Thursday, February 16, 2006
Life in a Crowded Elevator
Today, whilst at the shopping mall hunting a birthday gift for the prettiest little lady from San Diego county, had a bit of a scare. I parked on the top level of the mall, so that I might better remember which of the floors amongst the myriad of abbreviations and hyphenations of designated parking areas I was in, but this left me stranded waiting for an elevator for some time. As these elevators go, they don't make their way to the extremities of the shaft (pardon the pun) too often. When they do, quite a number of people have piled in them. On the way down to the mall, I waited for about five minutes and crammed into the box with a dozen or so people. After wandering aimlessly around the mall for an hour, looking unsuccessfully for a suitable gift for my wife, I hopped into an already crowded elevator to go back up.
I was the person in the front and middle area of the elevator, the one you'd first see if the doors opened. There was a small girl of about four or five years old standing to my left, whom I glanced over at just briefly.
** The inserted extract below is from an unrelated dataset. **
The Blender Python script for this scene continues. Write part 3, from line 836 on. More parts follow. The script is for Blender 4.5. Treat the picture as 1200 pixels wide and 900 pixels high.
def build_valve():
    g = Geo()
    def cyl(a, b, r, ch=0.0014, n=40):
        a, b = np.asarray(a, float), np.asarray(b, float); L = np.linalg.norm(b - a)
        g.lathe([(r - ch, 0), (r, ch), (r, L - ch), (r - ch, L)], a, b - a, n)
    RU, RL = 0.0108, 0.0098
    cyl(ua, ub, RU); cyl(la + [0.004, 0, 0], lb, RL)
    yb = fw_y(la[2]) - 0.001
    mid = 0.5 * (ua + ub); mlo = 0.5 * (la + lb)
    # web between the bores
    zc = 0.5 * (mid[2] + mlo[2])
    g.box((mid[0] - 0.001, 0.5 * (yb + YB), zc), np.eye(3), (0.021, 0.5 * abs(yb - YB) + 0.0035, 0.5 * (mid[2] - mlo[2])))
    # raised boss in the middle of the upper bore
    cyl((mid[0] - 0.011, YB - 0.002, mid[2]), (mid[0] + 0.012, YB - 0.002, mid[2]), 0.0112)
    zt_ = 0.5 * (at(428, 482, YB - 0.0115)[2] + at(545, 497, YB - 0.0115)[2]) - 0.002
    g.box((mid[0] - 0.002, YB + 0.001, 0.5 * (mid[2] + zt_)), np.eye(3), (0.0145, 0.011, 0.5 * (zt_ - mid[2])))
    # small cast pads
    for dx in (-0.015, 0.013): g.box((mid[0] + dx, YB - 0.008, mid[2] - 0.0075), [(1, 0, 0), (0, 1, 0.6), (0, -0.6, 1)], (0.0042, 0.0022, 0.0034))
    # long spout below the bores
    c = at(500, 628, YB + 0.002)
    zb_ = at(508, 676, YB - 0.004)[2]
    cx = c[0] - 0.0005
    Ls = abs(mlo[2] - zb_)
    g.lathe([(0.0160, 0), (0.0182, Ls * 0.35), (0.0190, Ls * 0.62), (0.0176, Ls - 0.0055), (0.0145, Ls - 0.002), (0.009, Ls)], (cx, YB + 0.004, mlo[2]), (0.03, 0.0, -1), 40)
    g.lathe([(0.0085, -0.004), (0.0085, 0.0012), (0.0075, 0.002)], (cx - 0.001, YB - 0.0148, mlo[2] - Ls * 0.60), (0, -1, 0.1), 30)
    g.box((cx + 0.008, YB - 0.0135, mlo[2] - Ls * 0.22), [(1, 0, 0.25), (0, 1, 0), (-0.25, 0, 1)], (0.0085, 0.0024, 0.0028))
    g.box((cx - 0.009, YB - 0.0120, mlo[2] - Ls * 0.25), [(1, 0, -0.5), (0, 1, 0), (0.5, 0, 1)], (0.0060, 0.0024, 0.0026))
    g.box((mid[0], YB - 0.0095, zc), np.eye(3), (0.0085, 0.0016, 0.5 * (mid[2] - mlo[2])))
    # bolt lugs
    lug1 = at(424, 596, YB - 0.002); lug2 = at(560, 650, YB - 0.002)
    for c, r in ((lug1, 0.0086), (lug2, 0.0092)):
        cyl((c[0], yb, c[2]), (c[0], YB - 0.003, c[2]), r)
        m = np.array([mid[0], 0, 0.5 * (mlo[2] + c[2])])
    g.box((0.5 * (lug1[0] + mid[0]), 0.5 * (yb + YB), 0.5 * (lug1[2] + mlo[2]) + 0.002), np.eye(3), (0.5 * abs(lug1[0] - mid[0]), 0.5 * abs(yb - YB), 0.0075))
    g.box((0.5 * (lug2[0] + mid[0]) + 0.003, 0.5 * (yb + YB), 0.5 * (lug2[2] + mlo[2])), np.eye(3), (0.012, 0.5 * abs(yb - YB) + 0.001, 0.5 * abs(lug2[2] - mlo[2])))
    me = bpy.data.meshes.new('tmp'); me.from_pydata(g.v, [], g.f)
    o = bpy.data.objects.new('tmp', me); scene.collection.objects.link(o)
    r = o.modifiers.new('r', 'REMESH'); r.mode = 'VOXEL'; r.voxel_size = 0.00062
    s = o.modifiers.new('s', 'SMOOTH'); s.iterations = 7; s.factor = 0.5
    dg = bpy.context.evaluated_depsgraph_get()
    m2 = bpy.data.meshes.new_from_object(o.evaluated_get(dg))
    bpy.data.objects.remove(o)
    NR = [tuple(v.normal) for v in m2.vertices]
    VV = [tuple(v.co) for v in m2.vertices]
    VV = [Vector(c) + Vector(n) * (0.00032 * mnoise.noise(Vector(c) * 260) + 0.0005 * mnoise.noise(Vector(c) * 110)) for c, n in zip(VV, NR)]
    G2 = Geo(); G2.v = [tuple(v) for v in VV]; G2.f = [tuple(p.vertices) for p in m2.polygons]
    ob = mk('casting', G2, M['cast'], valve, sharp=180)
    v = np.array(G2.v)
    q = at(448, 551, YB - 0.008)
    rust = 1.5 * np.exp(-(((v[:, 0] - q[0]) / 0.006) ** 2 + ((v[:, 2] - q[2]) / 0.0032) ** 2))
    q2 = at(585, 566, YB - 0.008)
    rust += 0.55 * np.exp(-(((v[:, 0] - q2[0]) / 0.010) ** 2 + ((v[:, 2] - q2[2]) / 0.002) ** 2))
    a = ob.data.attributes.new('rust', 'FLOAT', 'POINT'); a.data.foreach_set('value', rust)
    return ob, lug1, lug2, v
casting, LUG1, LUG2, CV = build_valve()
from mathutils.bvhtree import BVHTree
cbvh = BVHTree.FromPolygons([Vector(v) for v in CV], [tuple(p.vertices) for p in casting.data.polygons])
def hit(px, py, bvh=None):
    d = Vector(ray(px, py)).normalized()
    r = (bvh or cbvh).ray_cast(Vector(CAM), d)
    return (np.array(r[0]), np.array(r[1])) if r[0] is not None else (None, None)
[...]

When we arrived at our next floor, the aluminum paneled doors began to slide open and caught either her arm or her blouse. This dragged this girl's arm into the mechanism of the door itself, causing her to immediately start shrieking. The elevator doors started sensing there was feedback, but would neither retract nor continue to open. All of the sudden, a dozen people standing quite close to one other just started freaking out. Strangely, the buttons to open and close the door were inoperable, and there was not a stop all actions button on the panel either. She was screaming her head off for a good ten seconds before myself and another man, him on the left-side with me on the right, began to use our legs to push against the door frames while grabbing the inside of each panel, to try and close the doors, hopefully bringing whatever had been eaten by the mechanism back into the cab. It took another ten or so seconds to get the doors to budge enough in the opposite direction, as they were still trying to open, for her arm to get free.
Upon a quick inspection, it looks as if she was going to have some serious bruising and might have lost a layer of skin from getting a pretty bad rasberry. Yet, her hand and arm functions made it seem like she had not broken anything. Her mom and others in the care were visibly freaked out. My guess is that girl will start taking the stairs for the next few years.